As I drowsily roll over to shut off the alarm, a wave of doubt sweeps over my body. A powerful surge of reasons why I should snooze my alarm roll through my brain as easily as if I was scrolling through shows to watch on TV.

Can’t I just run after work? Is it even healthy to run this early? Did I sleep enough? I should just snooze it. The extra sleep would really benefit me today.

When that dreaded 6 am alarm hits, I find myself combatting a million and one excuses as to why I shouldn’t run. Why I should snooze the alarm and go back to ‘dreamland’ instead.

It’s as if the reason I set the alarm the night before had disappeared in thin air. And to be honest, more times than I’d like to admit, I succumb to that self-doubt. I’ve rolled over, snoozed my alarm, and totally skipped the morning run I had planned.

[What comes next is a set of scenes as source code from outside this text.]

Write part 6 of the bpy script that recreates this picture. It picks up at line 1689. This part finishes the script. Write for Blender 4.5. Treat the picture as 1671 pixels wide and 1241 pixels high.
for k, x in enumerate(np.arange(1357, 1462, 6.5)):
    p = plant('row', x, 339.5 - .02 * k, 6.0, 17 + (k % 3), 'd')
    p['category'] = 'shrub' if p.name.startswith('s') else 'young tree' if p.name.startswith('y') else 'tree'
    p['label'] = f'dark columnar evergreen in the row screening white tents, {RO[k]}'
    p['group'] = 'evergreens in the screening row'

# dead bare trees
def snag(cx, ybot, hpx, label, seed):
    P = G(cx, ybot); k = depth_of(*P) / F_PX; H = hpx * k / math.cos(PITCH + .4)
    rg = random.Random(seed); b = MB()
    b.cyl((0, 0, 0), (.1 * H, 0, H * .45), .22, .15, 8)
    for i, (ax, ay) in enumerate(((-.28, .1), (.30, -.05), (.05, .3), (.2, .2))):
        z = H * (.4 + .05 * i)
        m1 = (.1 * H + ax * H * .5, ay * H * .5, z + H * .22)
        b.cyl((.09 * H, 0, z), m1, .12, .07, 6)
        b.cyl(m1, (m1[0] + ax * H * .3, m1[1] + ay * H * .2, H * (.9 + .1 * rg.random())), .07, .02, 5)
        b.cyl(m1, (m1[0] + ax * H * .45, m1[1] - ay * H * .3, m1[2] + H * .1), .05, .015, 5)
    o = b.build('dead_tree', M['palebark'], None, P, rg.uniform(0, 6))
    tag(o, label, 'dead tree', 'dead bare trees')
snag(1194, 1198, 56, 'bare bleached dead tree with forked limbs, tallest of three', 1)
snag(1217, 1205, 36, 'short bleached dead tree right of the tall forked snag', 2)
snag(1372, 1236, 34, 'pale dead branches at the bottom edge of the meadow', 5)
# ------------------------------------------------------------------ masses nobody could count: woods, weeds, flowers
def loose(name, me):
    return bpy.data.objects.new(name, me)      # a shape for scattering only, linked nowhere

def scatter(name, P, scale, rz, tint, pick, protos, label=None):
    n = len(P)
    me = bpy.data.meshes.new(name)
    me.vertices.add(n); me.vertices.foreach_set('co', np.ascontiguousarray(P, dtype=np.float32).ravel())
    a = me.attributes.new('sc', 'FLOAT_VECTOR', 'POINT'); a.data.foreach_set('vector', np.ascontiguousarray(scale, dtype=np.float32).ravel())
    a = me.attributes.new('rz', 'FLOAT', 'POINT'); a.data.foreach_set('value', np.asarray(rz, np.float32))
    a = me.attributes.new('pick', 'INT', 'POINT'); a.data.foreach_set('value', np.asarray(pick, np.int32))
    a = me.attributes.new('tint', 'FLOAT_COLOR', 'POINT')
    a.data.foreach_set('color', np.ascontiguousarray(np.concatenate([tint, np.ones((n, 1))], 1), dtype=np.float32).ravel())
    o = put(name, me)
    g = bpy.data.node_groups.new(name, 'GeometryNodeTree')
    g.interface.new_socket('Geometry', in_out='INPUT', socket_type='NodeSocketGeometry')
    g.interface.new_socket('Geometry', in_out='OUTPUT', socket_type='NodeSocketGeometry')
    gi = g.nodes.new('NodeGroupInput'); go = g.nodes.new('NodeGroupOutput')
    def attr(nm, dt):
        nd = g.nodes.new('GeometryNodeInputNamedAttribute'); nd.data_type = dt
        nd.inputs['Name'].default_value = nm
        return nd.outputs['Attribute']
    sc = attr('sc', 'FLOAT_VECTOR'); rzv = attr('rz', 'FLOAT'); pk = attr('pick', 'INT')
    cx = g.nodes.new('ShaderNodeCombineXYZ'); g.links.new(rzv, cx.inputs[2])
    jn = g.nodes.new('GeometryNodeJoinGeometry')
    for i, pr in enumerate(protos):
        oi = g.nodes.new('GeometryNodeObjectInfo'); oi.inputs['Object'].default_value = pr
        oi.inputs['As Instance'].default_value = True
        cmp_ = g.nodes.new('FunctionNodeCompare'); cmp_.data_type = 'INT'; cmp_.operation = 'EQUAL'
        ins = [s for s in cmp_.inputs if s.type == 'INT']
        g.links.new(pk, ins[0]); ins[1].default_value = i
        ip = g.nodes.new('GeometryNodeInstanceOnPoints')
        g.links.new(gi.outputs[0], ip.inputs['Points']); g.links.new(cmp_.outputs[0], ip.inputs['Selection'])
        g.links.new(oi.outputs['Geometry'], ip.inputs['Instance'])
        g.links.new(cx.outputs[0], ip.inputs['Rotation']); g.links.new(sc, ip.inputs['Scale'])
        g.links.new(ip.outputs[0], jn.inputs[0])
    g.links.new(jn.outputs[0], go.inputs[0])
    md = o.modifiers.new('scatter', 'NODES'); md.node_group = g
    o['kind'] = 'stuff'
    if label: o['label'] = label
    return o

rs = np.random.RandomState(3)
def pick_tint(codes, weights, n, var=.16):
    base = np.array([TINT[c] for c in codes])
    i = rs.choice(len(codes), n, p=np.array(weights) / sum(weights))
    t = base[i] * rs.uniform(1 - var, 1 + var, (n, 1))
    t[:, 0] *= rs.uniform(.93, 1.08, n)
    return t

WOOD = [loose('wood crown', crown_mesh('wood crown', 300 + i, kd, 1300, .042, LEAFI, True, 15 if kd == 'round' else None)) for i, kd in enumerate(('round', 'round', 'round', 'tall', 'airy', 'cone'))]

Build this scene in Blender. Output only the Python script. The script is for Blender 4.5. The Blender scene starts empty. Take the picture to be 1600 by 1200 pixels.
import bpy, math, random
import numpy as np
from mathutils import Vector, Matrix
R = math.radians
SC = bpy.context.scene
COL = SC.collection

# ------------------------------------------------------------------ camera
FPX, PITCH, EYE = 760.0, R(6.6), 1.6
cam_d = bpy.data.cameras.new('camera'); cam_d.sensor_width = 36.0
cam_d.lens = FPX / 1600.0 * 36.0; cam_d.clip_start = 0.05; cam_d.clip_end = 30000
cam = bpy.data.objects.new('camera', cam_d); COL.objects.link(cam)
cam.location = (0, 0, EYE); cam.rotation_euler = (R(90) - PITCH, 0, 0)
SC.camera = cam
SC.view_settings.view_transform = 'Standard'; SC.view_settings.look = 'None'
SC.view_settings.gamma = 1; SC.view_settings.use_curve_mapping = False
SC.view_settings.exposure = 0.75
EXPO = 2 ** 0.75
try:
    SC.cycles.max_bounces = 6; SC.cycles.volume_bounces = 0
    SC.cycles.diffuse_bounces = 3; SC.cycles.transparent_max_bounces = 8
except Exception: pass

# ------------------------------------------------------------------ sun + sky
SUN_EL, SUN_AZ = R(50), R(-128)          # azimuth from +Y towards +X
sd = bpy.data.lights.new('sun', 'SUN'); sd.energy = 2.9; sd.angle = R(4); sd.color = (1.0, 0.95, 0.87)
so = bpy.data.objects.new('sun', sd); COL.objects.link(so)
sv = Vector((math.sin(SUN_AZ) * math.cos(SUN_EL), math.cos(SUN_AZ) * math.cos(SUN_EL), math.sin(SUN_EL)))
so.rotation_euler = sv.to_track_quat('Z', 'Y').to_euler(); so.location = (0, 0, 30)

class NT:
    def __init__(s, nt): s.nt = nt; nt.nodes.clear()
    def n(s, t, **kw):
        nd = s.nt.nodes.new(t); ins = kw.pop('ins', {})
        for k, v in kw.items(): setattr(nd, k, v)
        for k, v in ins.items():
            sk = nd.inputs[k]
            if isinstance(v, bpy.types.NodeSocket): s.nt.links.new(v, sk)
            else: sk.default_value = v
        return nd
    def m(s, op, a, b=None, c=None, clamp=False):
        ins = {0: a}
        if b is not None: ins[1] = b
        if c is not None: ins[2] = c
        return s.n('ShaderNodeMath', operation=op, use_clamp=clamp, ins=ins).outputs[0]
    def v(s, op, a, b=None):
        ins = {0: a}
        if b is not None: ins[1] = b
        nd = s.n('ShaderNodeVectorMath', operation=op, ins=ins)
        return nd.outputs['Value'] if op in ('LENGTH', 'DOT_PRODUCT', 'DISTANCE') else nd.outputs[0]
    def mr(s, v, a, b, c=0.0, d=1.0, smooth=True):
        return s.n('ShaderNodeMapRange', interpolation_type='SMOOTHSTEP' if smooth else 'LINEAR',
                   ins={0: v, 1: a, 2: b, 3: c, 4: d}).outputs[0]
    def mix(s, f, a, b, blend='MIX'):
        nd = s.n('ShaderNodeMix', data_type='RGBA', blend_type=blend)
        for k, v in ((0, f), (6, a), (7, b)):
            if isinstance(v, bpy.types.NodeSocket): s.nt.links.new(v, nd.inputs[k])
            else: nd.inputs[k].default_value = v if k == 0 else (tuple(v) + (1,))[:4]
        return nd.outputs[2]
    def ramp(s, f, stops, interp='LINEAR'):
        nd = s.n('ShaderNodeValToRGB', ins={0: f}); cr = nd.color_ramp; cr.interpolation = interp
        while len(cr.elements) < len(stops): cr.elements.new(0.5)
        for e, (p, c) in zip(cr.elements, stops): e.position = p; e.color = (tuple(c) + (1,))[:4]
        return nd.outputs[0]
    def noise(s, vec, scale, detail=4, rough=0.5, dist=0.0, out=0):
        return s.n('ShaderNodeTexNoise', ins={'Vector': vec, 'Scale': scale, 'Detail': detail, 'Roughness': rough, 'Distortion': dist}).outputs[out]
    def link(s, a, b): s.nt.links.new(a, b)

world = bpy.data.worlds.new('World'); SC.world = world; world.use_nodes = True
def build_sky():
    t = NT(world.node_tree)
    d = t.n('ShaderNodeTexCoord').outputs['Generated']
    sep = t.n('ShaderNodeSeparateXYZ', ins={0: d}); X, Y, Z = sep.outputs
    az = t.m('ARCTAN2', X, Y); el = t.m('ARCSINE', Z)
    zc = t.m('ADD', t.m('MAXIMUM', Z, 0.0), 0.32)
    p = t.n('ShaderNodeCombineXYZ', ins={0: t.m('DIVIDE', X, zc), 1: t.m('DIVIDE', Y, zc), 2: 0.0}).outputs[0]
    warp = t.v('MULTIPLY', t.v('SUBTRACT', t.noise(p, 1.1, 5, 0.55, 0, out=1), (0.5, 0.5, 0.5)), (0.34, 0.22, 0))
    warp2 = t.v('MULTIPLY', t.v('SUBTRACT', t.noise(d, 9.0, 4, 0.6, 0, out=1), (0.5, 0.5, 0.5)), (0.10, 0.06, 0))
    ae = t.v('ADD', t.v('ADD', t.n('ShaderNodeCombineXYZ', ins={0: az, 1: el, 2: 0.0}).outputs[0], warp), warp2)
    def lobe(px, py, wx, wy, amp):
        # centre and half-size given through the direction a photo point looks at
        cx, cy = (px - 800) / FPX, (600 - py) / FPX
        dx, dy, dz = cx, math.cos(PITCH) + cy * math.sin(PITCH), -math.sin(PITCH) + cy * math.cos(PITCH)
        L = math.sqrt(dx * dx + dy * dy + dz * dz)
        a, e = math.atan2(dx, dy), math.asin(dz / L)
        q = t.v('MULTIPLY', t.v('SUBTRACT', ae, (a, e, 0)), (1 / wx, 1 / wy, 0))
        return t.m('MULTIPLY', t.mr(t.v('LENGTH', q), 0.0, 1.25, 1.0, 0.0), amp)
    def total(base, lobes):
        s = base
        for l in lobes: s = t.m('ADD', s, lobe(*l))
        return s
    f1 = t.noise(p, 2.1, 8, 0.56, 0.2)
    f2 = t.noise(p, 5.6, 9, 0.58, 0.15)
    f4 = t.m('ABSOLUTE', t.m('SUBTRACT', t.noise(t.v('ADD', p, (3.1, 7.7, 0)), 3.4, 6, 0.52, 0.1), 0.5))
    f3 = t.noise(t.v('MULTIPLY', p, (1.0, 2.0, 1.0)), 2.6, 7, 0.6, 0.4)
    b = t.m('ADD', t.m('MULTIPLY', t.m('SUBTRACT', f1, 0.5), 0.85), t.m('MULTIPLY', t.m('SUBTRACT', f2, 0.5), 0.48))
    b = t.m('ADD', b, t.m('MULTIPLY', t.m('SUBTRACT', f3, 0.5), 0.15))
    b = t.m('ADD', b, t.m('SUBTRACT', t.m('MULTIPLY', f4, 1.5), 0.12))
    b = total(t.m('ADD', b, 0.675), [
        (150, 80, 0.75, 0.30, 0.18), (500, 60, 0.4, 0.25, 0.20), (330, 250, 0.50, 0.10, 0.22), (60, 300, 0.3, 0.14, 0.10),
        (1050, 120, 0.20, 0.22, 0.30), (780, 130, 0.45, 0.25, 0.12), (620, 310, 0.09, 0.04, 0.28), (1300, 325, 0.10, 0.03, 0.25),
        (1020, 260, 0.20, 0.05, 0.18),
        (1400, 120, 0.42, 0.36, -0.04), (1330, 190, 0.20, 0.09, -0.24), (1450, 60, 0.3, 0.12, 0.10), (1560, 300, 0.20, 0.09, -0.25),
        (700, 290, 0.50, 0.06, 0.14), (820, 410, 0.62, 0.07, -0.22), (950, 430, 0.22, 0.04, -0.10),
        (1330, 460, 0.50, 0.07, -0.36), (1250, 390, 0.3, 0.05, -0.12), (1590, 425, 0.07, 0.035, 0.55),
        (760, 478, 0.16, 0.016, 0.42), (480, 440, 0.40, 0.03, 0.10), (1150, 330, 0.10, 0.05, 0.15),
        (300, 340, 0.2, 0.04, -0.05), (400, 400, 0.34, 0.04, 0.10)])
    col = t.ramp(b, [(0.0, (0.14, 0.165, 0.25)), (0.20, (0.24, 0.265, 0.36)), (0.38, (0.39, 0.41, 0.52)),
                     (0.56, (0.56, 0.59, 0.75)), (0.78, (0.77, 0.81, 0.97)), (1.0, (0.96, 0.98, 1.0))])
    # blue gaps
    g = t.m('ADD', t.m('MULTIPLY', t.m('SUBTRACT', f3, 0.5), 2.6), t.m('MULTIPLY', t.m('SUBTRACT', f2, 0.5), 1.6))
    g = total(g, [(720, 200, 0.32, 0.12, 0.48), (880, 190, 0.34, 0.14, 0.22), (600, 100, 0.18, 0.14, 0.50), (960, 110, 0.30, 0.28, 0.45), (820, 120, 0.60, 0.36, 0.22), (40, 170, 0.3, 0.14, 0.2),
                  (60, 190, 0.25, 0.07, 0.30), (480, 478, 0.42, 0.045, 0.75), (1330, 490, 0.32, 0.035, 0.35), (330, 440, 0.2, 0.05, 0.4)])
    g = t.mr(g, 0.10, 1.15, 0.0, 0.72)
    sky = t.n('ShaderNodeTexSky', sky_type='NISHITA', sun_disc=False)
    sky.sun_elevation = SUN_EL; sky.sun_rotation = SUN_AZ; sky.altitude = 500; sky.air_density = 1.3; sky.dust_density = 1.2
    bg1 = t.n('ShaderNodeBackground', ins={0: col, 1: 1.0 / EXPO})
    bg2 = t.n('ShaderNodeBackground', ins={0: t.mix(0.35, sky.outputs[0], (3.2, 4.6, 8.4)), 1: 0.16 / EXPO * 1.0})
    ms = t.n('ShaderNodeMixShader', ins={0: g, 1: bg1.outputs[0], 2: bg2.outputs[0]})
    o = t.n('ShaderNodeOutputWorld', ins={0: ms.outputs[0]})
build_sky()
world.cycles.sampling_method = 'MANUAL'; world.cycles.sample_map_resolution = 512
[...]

And how did I feel when I finally woke up?

Yep, you guessed it. I felt like absolute sh*t.

The extra hour of sleep was not worth the feeling of resentment and guilt I carried as a result of skipping my morning run.

It feels like crap to not keep your word to yourself. Letting all those excuses affect my decision to run feels awful. Sure, there are certainly days when extra sleep might actually be a good thing.

But when I wake up, I already know my brain is going to tell me absolutely anything to go back to sleep.

Knowing this, and still succumbing to such pitiful excuses is absolutely demoralizing. It’s a huge kick in the gut that bruises my ego and confidence.

So when that inevitable wave of self-doubt hits, and I’m battling the decision to snooze my alarm, I simply ask myself…

How am I going to feel if I don’t get up and run?

This simple, effective question allows me to access that feeling of guilt, shame, and demoralization that I previously felt after skipping my run. And I know that I don’t want to feel that way again.

It’s the perfect kick in the butt I need to get out of bed, put on my running shoes, and get on with it.

10 times out of 10 — I feel more proud, confident, and happier when I skip the snooze button and run anyways.

So the next time you find yourself combatting a million and one excuses why you should run, just ask yourself:

How am I going to feel if I don’t run?